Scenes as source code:
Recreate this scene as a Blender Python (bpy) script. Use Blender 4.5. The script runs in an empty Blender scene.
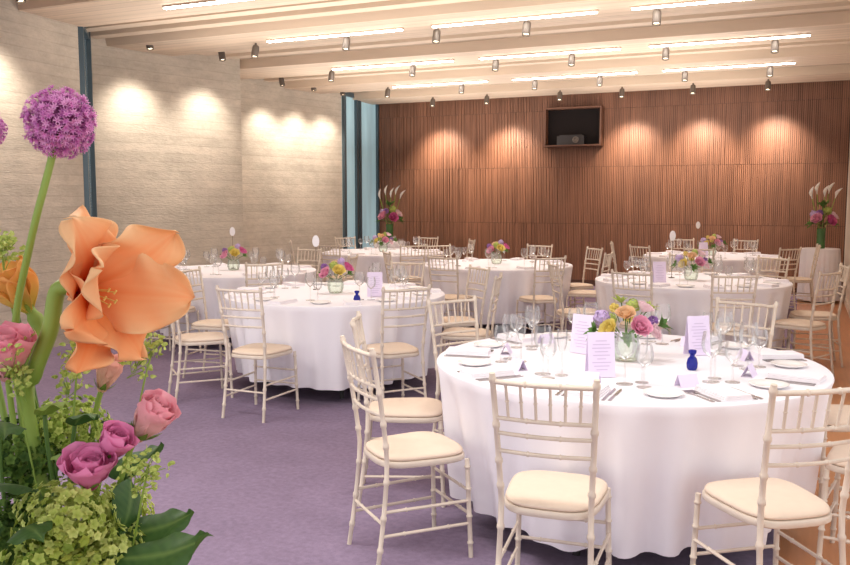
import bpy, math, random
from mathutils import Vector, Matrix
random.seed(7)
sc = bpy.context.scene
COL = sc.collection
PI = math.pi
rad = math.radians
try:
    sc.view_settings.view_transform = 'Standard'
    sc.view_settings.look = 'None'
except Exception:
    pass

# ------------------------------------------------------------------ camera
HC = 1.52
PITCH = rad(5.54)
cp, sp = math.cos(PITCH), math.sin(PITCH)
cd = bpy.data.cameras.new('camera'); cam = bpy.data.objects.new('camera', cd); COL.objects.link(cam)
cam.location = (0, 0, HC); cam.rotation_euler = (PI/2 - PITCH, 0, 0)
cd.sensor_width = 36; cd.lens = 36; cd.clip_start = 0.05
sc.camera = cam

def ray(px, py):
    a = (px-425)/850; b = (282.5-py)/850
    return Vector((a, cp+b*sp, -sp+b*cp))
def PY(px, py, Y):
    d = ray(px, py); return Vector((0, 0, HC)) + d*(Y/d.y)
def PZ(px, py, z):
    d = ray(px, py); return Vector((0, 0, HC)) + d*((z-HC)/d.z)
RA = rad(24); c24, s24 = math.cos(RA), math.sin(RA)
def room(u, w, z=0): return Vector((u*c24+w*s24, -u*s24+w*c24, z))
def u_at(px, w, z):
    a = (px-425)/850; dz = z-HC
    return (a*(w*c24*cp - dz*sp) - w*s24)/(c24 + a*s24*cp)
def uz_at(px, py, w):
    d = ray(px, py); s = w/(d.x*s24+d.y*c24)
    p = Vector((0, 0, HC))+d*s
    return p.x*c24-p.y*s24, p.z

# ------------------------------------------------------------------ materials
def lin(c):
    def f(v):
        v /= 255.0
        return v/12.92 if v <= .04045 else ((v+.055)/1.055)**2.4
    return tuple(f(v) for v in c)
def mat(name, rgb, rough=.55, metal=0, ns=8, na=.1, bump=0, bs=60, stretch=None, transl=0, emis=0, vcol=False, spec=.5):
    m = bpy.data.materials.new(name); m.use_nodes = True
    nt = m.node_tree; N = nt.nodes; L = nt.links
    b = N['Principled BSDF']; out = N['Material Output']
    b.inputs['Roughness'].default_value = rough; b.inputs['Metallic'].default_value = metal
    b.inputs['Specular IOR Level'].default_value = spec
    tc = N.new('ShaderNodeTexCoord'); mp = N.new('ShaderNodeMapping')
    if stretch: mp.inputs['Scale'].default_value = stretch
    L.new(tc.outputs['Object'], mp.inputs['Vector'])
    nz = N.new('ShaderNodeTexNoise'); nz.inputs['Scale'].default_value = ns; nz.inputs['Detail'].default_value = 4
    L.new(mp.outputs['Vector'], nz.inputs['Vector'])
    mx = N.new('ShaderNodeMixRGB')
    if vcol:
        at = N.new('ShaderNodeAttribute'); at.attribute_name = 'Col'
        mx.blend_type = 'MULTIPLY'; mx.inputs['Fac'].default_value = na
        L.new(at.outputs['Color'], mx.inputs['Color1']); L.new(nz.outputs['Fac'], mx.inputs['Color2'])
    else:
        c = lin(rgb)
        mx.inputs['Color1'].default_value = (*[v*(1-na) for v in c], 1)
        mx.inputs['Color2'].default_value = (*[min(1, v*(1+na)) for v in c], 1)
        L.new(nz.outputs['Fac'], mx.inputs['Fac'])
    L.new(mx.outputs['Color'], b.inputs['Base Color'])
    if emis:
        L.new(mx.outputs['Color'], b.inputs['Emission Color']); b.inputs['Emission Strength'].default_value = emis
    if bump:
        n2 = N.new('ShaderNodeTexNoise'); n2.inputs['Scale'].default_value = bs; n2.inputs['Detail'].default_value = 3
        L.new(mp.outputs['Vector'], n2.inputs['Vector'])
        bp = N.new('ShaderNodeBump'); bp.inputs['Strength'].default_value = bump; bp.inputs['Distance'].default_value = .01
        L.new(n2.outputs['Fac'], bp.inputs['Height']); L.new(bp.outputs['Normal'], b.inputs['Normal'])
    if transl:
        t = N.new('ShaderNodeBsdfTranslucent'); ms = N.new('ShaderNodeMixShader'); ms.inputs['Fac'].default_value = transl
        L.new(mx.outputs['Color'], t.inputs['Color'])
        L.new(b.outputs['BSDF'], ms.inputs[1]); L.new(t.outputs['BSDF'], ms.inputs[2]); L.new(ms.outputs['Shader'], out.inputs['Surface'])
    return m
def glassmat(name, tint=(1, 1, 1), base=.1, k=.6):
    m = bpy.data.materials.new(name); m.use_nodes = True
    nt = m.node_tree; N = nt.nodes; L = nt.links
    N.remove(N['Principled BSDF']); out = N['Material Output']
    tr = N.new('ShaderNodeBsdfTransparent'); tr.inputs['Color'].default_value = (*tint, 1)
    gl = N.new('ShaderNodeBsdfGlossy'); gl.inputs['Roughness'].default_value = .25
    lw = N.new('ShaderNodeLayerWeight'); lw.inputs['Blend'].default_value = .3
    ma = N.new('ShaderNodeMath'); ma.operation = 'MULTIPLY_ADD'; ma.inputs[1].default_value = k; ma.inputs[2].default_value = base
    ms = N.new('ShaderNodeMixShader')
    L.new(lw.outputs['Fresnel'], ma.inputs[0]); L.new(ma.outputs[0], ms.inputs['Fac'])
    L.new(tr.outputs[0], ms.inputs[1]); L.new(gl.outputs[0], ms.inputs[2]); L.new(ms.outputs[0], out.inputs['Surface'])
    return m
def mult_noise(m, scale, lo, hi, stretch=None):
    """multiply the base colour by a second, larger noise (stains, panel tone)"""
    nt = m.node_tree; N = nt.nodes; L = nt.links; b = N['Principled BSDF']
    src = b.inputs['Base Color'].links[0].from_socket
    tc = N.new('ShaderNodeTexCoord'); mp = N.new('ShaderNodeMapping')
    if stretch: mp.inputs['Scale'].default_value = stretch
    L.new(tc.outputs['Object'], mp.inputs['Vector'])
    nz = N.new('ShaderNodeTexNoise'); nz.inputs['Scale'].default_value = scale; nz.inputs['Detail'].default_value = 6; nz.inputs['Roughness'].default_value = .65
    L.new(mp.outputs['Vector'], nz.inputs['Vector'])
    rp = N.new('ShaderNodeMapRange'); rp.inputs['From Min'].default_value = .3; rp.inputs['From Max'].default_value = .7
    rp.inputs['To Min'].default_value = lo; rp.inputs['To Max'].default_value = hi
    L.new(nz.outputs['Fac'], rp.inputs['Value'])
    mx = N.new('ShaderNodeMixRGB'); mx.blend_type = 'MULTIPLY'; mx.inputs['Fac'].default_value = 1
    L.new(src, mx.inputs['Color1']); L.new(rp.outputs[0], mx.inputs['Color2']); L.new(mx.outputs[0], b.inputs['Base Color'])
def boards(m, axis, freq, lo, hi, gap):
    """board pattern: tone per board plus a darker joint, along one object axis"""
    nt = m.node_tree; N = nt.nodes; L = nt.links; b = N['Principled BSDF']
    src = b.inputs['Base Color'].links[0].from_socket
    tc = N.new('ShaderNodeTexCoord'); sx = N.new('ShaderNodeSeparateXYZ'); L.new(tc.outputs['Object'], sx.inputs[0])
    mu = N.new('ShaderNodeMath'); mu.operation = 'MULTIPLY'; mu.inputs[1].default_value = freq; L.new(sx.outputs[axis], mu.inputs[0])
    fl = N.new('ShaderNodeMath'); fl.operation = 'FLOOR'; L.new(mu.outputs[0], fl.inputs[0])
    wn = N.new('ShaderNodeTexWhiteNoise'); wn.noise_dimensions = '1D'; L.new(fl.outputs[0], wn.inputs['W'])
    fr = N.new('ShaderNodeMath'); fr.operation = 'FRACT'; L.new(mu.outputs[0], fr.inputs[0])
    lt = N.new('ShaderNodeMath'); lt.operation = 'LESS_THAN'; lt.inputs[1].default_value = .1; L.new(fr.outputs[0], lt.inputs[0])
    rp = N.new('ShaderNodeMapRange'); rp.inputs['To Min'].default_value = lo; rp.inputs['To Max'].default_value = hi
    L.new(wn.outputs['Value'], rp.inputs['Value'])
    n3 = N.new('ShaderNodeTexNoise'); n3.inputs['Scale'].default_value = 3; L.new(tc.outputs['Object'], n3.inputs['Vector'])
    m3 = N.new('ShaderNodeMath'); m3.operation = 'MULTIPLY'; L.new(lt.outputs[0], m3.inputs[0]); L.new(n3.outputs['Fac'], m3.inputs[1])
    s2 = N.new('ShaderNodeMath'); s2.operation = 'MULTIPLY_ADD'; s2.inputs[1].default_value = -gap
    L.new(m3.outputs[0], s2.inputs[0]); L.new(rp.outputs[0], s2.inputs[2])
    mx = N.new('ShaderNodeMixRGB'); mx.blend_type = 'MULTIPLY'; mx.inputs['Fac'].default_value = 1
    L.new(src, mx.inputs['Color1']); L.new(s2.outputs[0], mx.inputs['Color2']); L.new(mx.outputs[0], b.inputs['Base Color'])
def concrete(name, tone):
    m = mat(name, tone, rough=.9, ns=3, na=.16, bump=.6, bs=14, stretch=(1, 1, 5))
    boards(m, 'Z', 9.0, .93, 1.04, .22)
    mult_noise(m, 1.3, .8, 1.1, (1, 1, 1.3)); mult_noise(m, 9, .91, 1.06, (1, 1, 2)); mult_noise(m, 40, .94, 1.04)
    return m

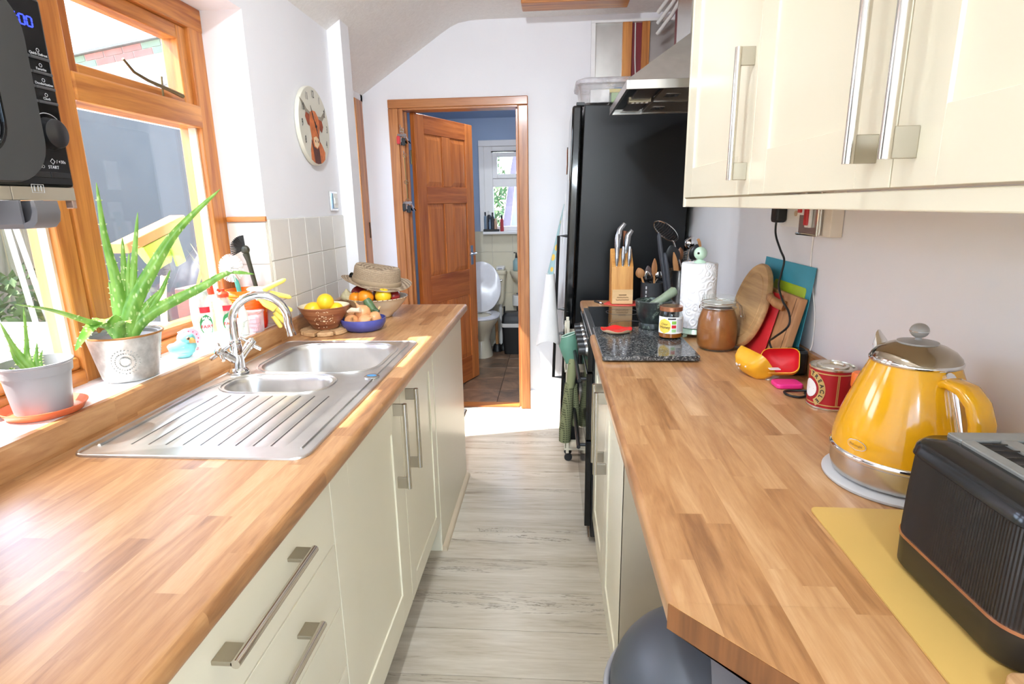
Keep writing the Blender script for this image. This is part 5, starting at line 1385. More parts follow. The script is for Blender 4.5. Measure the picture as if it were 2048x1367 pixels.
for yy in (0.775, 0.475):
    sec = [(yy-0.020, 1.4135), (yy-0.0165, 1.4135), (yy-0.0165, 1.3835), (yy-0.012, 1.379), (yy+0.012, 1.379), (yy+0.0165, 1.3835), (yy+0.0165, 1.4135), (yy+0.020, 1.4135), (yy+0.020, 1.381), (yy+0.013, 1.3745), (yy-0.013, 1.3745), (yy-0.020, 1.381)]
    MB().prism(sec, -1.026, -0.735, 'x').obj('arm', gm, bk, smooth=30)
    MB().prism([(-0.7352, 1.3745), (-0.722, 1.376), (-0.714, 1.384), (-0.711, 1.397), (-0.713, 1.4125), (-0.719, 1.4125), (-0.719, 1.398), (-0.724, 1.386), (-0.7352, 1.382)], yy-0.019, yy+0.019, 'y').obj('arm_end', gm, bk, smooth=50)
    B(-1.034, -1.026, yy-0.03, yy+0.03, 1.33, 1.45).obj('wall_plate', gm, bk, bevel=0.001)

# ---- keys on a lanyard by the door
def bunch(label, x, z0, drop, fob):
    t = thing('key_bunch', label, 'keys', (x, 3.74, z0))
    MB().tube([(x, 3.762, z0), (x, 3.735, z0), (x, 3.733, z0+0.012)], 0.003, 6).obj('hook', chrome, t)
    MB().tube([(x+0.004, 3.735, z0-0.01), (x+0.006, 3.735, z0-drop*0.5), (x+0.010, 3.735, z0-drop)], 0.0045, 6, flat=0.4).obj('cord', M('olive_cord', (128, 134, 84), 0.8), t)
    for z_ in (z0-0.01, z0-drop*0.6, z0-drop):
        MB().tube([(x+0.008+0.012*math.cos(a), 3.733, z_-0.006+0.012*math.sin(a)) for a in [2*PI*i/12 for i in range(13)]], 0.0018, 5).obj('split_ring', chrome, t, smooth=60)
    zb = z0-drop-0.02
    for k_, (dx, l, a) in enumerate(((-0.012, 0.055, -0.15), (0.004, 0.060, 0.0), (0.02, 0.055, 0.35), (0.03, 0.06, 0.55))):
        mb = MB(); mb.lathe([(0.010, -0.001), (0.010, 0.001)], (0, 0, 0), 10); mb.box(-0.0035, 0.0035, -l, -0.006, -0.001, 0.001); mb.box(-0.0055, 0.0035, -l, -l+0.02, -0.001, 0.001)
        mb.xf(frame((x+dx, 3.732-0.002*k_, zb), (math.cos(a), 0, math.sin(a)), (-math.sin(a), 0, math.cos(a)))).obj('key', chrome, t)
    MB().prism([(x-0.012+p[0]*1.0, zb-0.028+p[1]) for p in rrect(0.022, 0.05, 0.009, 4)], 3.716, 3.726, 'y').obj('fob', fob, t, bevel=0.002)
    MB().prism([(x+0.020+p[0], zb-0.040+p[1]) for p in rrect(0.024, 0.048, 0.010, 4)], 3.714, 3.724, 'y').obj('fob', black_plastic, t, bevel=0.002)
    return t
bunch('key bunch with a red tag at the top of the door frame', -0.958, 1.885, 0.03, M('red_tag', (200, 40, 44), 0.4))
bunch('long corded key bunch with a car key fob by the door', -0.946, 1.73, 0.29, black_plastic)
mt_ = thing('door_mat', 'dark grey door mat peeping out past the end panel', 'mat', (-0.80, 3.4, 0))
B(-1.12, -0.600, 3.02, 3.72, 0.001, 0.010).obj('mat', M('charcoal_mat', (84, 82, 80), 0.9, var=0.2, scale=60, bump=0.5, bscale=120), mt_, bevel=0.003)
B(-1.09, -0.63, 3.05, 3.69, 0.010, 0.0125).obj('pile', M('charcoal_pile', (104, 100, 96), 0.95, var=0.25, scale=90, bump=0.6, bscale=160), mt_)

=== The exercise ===
Repeat the records above exactly, from the first line through the line containing "sc.camera = cam", and leave out the pictures.

=== Response to this exercise ===
Recreate this scene as a Blender Python (bpy) script. Use Blender 4.5. The script runs in an empty Blender scene.
import bpy, math, random
from mathutils import Vector, Matrix
random.seed(7)
sc = bpy.context.scene
COL = sc.collection
PI = math.pi
rad = math.radians
try:
    sc.view_settings.view_transform = 'Standard'
    sc.view_settings.look = 'None'
except Exception:
    pass

# ------------------------------------------------------------------ camera
HC = 1.52
PITCH = rad(5.54)
cp, sp = math.cos(PITCH), math.sin(PITCH)
cd = bpy.data.cameras.new('camera'); cam = bpy.data.objects.new('camera', cd); COL.objects.link(cam)
cam.location = (0, 0, HC); cam.rotation_euler = (PI/2 - PITCH, 0, 0)
cd.sensor_width = 36; cd.lens = 36; cd.clip_start = 0.05
sc.camera = cam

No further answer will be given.